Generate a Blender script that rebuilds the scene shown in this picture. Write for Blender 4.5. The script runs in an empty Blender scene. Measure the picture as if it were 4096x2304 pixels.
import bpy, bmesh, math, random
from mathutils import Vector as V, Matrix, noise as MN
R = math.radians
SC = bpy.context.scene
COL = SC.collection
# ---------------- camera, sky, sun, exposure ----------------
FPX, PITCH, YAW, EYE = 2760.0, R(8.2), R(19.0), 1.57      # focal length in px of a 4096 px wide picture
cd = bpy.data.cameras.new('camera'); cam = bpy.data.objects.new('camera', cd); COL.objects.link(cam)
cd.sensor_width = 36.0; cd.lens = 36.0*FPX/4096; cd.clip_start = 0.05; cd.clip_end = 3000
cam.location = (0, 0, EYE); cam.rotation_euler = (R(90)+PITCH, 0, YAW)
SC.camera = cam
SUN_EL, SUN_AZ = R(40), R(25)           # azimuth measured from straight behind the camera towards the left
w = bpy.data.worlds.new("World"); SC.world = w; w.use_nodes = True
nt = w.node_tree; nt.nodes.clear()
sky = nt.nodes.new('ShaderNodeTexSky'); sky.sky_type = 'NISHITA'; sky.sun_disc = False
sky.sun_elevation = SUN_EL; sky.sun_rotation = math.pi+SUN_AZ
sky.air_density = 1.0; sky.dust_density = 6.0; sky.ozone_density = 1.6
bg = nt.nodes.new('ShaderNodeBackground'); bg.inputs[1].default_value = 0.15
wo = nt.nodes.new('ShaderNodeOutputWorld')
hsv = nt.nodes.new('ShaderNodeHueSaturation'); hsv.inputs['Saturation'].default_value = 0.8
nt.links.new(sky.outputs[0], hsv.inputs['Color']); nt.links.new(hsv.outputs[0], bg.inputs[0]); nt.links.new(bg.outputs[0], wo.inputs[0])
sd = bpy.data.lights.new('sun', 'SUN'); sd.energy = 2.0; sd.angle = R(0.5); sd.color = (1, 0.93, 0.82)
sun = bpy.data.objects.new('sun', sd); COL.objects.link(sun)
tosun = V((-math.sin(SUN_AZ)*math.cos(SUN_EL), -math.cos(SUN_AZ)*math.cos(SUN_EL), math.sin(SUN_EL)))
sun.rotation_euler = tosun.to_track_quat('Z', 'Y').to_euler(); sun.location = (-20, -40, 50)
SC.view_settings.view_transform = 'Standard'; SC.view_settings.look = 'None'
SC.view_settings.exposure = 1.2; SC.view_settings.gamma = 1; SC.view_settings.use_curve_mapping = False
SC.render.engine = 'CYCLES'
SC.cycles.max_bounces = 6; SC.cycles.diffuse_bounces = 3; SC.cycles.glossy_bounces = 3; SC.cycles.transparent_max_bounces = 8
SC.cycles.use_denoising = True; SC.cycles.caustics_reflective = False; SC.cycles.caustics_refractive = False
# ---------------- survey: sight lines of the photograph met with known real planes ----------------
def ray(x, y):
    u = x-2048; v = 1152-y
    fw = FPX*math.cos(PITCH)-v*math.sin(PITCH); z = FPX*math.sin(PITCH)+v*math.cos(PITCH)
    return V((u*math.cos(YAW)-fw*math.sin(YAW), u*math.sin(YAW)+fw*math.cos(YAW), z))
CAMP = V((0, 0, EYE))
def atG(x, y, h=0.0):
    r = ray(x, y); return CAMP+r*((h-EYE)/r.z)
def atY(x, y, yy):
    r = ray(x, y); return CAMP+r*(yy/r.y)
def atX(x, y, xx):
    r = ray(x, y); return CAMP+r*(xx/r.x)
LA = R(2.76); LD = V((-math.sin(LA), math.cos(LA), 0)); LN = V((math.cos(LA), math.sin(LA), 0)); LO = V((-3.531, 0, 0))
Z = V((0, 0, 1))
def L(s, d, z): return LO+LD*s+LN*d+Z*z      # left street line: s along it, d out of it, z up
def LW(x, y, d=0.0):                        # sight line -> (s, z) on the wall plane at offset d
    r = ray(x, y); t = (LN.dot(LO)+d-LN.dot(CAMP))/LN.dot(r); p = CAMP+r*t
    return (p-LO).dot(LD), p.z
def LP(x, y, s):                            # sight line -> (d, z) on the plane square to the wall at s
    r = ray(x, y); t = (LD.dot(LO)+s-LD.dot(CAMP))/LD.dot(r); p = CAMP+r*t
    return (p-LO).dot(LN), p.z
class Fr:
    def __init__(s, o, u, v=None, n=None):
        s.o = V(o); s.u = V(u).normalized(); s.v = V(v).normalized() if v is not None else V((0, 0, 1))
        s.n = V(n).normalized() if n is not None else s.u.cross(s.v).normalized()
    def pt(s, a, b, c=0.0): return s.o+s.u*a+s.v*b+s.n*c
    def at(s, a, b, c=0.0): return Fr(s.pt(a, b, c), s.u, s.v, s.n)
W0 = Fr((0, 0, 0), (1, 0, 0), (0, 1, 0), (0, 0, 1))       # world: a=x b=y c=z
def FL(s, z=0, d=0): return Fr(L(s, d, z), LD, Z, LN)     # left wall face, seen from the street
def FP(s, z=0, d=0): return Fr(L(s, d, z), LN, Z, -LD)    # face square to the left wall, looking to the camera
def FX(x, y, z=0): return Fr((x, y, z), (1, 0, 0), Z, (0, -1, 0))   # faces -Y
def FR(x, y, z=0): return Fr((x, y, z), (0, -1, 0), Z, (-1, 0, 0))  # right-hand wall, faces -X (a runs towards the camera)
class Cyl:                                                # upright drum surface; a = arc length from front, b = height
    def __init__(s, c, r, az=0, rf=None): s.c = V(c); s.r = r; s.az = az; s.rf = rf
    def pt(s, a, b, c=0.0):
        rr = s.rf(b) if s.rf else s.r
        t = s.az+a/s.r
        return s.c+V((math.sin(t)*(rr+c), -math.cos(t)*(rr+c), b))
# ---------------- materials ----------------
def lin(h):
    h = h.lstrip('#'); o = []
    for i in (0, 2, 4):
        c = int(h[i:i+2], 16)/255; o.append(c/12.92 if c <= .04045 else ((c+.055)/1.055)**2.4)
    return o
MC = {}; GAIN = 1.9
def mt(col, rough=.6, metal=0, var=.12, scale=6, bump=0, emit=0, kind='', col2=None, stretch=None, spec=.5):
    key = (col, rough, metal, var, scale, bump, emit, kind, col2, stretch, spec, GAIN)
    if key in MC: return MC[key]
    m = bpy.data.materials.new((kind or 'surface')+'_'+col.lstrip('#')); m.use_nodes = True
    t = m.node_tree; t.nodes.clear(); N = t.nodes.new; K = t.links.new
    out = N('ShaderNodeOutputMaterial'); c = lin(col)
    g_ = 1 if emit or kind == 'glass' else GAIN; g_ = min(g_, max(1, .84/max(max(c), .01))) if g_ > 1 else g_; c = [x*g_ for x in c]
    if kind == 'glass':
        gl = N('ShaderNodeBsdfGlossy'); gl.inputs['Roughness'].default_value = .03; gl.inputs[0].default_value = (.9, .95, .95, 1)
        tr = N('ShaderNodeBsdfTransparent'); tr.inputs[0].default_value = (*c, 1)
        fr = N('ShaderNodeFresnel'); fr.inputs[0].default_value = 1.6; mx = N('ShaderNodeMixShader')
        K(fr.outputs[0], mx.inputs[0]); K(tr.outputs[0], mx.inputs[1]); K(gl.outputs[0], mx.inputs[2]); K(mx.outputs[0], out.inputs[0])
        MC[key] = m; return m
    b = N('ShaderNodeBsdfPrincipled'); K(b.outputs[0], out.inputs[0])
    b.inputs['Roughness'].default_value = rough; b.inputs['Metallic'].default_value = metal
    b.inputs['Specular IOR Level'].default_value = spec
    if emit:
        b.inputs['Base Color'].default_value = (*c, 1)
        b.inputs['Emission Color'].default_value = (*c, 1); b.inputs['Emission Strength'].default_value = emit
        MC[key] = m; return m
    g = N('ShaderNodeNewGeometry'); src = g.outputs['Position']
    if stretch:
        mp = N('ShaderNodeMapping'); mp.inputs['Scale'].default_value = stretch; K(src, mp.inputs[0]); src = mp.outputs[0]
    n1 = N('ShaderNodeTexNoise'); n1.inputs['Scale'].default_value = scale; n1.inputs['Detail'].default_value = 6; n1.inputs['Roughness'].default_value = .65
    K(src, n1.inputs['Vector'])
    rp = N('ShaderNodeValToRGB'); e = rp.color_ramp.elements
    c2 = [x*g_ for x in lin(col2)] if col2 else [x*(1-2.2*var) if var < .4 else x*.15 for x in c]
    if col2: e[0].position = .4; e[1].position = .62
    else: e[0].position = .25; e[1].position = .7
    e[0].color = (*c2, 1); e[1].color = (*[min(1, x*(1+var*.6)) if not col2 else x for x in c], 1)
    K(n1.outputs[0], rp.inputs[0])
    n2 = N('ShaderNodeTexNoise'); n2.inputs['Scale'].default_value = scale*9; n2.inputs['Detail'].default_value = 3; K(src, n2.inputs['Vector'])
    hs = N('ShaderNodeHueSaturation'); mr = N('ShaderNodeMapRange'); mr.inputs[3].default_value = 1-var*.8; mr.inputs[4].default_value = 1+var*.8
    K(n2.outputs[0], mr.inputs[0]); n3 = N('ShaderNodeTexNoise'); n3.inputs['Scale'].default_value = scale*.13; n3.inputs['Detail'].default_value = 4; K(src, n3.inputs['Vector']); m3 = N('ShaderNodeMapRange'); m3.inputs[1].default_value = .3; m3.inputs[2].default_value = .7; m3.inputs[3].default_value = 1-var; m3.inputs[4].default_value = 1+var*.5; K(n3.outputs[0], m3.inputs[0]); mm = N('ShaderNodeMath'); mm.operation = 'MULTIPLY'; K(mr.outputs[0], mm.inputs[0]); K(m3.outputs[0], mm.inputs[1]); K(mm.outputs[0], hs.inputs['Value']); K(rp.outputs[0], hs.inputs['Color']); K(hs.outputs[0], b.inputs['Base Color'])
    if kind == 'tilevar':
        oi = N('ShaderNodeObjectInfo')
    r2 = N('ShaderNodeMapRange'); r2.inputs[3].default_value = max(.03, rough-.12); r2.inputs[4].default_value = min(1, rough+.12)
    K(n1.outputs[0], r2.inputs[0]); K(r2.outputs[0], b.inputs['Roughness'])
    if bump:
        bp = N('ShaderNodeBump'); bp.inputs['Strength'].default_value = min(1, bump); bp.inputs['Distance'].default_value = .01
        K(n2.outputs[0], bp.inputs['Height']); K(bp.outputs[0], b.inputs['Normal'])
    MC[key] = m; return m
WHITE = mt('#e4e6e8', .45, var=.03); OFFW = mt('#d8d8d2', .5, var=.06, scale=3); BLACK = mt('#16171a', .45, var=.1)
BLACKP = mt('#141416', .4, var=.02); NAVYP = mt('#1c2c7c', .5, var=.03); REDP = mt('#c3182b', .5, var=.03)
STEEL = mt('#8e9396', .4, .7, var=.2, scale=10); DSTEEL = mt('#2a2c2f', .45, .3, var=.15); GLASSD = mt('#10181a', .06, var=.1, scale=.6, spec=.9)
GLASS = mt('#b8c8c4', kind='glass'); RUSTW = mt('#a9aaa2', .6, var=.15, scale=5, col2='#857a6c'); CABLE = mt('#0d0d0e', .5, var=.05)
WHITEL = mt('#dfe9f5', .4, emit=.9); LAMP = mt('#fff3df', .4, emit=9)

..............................

> **TO BE DONE**: Pull out all lines from the listing that contain the string "runs".

> **RESULT FOR THIS EXERCISE**:
Generate a Blender script that rebuilds the scene shown in this picture. Write for Blender 4.5. The script runs in an empty Blender scene. Measure the picture as if it were 4096x2304 pixels.
def FR(x, y, z=0): return Fr((x, y, z), (0, -1, 0), Z, (-1, 0, 0))  # right-hand wall, faces -X (a runs towards the camera)